US President Donald Trump has commuted the prison sentence of his former adviser Roger Stone

The announcement came just after the Washington DC Court of Appeals denied Stone’s request to delay the start date of his custodial term of 40 months.

He was convicted of lying to Congress, obstruction and witness tampering.

Stone was the sixth Trump aide found guilty on charges linked to a justice department probe that alleged Russia tried to boost the Trump 2016 campaign.

It’s hard to say the president’s decision to grant clemency to his long-time friend and political counsellor is surprising, but it’s still jarring.
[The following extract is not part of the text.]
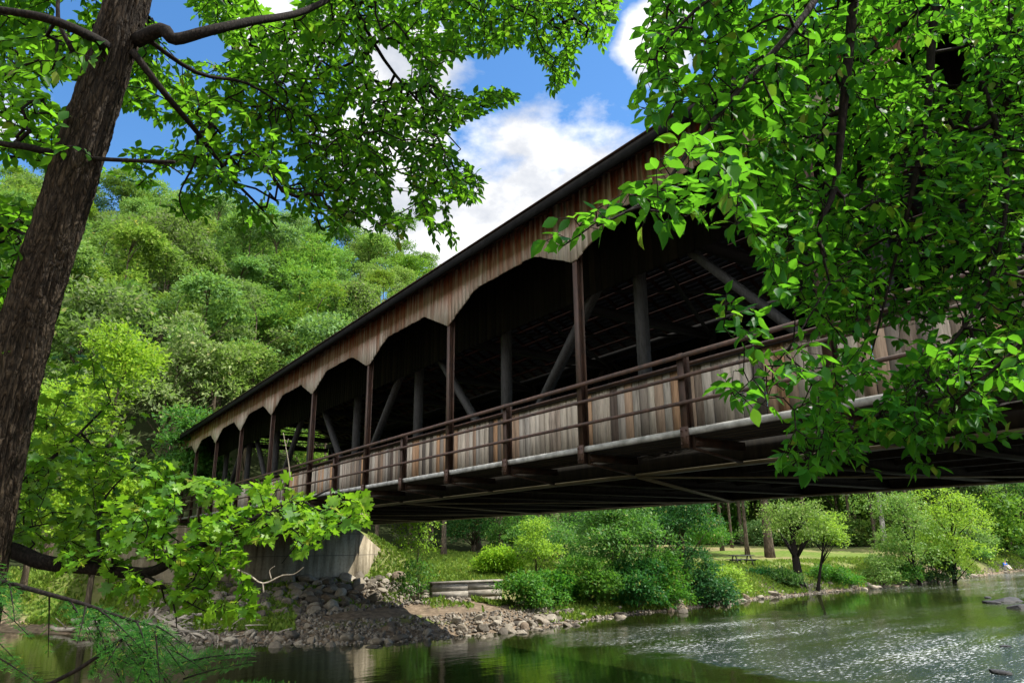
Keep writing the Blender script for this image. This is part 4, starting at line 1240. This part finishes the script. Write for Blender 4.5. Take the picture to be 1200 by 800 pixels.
mk(962, 55, 662, 26, "shrub", "mid green bush at the foot of the black trunked tree", "leaf_bush", trr=.05, cb=.02, nclump=380, per=10, ls=.14, seed=20, cat="shrub", nl=12, names=("stem", "foliage"))
mk(990, 56, 668, 24, "shrub", "bush with spiky grassy foliage right of the black trunked tree", "leaf_bush", trr=.05, cb=.02, nclump=320, per=10, ls=.14, seed=21, cat="shrub", nl=12, names=("stem", "foliage"))
mk(1028, 58, 650, 26, "shrub", "pale grey green bush on the bank left of the willows", "leaf_willow", trr=.05, cb=.02, nclump=360, per=10, ls=.15, seed=22, cat="shrub", nl=12, names=("stem", "foliage"))
mk(1072, 60, 572, 52, "willow_tree", "grey green willow leaning over the far bank, left one of the pair", "leaf_willow", "bark_dark", trr=.16, cb=.16, nclump=900, per=10, ls=.19, seed=23, lean=(-1.2, -.6), nl=20, spread=.3)
mk(1110, 63, 566, 50, "willow_tree", "bright green willow over dark roots, right one of the pair", "leaf_lime", "bark_dark", trr=.2, cb=.12, nclump=900, per=10, ls=.2, seed=24, lean=(.6, -.8), nl=20, spread=.3)
mk(1232, 96, 545, 80, "leaning_river_tree", "tree at the right edge whose bare trunk leans left over the river", "leaf_bush", "bark_mid", trr=.34, cb=.35, nclump=1200, per=10, ls=.22, seed=25, lean=(-7.5, -2), nl=20, spread=.32)
mk(1142, 80, 640, 20, "shrub", "green shrub behind the seated person on the far bank", "leaf_bush", trr=.05, cb=.02, nclump=260, per=10, ls=.16, seed=26, cat="shrub", nl=10, names=("stem", "foliage"))
mk(1208, 90, 640, 30, "shrub", "shrub at the right picture edge below the leaning trunk", "leaf_bush", trr=.05, cb=.02, nclump=300, per=10, ls=.16, seed=27, cat="shrub", nl=10, names=("stem", "foliage"))
for k, (px, dep, top, hw, mat, lab) in enumerate([
    (655, 38.3, 668, 34, "leaf_bush", "bush overhanging the water between the dirt path and the big bush tree"),
    (745, 39.3, 655, 40, "leaf_dark", "dark leafy bush at the waterline under the big bush tree"),
    (775, 40.8, 645, 36, "leaf_bush", "bush trailing into the river right of the big bush tree"),
    (826, 42.8, 660, 30, "leaf_dark", "dark bush touching the water at the foot of the dark trailing tree"),
    (585, 46, 640, 30, "leaf_lime", "yellow green bush on the weedy slope above the block wall"),
    (640, 54, 600, 50, "leaf_bush", "tall round bush behind the saplings on the centre bank"),
    (680, 58, 585, 50, "leaf_dark", "dark bush tree filling the gap behind the centre bank bushes"),
    (820, 62, 600, 40, "leaf_bush", "light leafy bush between the leaning tree and the park trunks"),
    (915, 52, 668, 20, "leaf_bush", "small bush on the bank at the left side of the black trunk"),
    (1050, 60.5, 655, 24, "leaf_bush", "green bush under the left willow at the waterline"),
    (1092, 63.5, 645, 26, "leaf_dark", "dark bush between the two willows at the waterline")]):
    mk(px, dep, top, hw, "shrub", lab, mat, trr=.05, cb=.01, nclump=620, per=10, ls=.16, seed=60 + k, cat="shrub", nl=16, names=("stem", "foliage"))
# park trees with bare trunks
for k, (px, dep, tr_) in enumerate([(846, 74, .2), (858, 80, .16), (875, 68, .2), (902, 66, .36), (897, 66.8, .14), (1000, 92, .24)]):
    mk(px, dep, 470, 40, "park_tree", ["tall slim tree with a pale brown trunk behind the dark trailing tree", "tall tree with a straight tan trunk, second in the park row", "tall tree with a brown trunk beside the picnic table", "tree with the stoutest brown trunk on the park lawn", "thin dark stem beside the stout brown trunk on the park lawn", "tall tree with a brown trunk at the back of the park lawn"][k],
       "leaf_bush" if k % 2 else "leaf_wood", "bark_mid", trr=tr_, cb=.40, nclump=520, per=10, ls=.28, seed=40 + k, nl=14, spread=.4)
mk(1037, 84, 430, 50, "park_tree", "tall tree with a smooth pale grey trunk under the middle of the bridge", "leaf_willow", "bark_grey", trr=.3, cb=.45, nclump=600, per=10, ls=.3, seed=47, nl=14, spread=.4)
# woodland wall behind the park
rg = np.random.default_rng(5)
kk_ = 0
for a in np.concatenate([np.linspace(-.05, .78, 44), np.linspace(-.04, .77, 40)]):
    r = rg.uniform(98, 112) + (14 if kk_ >= 44 else 0); r = max(r, float(shore_r(a)) + 16 + 6 * rg.random()); x, y = r * math.sin(a), r * math.cos(a)
    plant_tree("woodland_tree", "leafy tree in the wood along the back of the riverside park", (x, y, gz(x, y) - 1.6), HILL[kk_ % 8], M["bark_mid"], M["leaf_wood"], "tree", "woodland trees behind the park", rg.uniform(0, 6.28), rg.uniform(.9, 1.3)); kk_ += 1
ub = tree_meshes(2.6, 1.9, .1, .05, 300, 10, .24, 77, nl=12, spread=.3)
for k in range(120):
    a = rg.uniform(-.04, .76); r = rg.uniform(94, 108) if k < 60 else rg.uniform(108, 140); r = max(r, float(shore_r(a)) + 9 + 5 * rg.random()); x, y = r * math.sin(a), r * math.cos(a)
    plant_tree("undergrowth_bush", "low leafy bush along the shaded edge of the park wood", (x, y, gz(x, y) - .3), ub, M["bark_mid"], M["leaf_wood"], "shrub", "undergrowth bushes at the wood edge", rg.uniform(0, 6.28), rg.uniform(1.0, 1.7) * (1 if k < 60 else 1.7), ("stem", "foliage"))


# ------------------------------------------------------------------ weeds and grass (nobody could count them)
def weeds(name, sampler, n, size, mat, tm_=T_SI, up=1.0, seed=0, parts=None):
    rg_ = np.random.default_rng(seed)
    pts = sampler(rg_, n); pts = np.array(pts)
    z = ground(pts[:, 0], pts[:, 1])
    P3 = np.stack([pts[:, 0], pts[:, 1], z - .02 + rg_.uniform(0, .12, len(pts)) * size * 4], 1)
    ax = rg_.normal(0, .55, (len(pts), 3)) + np.array([0, 0, up]); no = rg_.normal(0, 1, (len(pts), 3)) + np.array([0, -.5, .4])
    mb = MB(); leaves(mb, tm_, P3, ax, no, size * rg_.uniform(.5, 1.4, len(pts)))
    return tag(mb.build(name, M[mat]), kind="stuff")


def smp_bank(rg_, n):
    o = []
    while len(o) < n:
        a = rg_.uniform(-.72, -.28); r = shore_r(a) + rg_.uniform(1.6, 22) ; o.append((r * math.sin(a), r * math.cos(a)))
        if mnoise.noise((o[-1][0] * .6, o[-1][1] * .6, 1)) < -.25: o.pop()
    return o


def smp_slope(rg_, n):
    o = []
    while len(o) < n:
        t = rg_.uniform(37.5, 62); v = rg_.uniform(17.5, 33); p = br(t, v)
        if v < 18.4 + abs(t - 42) * .3: continue
        o.append((p[0], p[1]))
    return o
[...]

Even though the president has called the special counsel investigation that prosecuted Stone a sham and a partisan witch hunt, Stone was duly convicted of serious crimes.

Meanwhile, Stone’s active lobbying for a commutation, recently saying that he could have “easily” turned on the president to avoid trial, was unseemly at best.

Mr Trump is not the first president to issue controversial pardons or commutations for friends and associates, of course. Most of his predecessors, however, waited until the last days of their presidency to take such actions, as they knew the political firestorms they would generate.

Mr Trump, on the other hand, seems to relish the controversy. Like much of his time in office, his actions are done with an eye toward a base that views instigating political opponents as an end to itself.

While the action will be sharply criticised, at this point in the Trump presidency his critics and his allies appear pretty much set in stone. Giving Stone a reprieve won’t win Mr Trump any new support, but that’s not the point. He’s helping a loyal friend, critics be damned.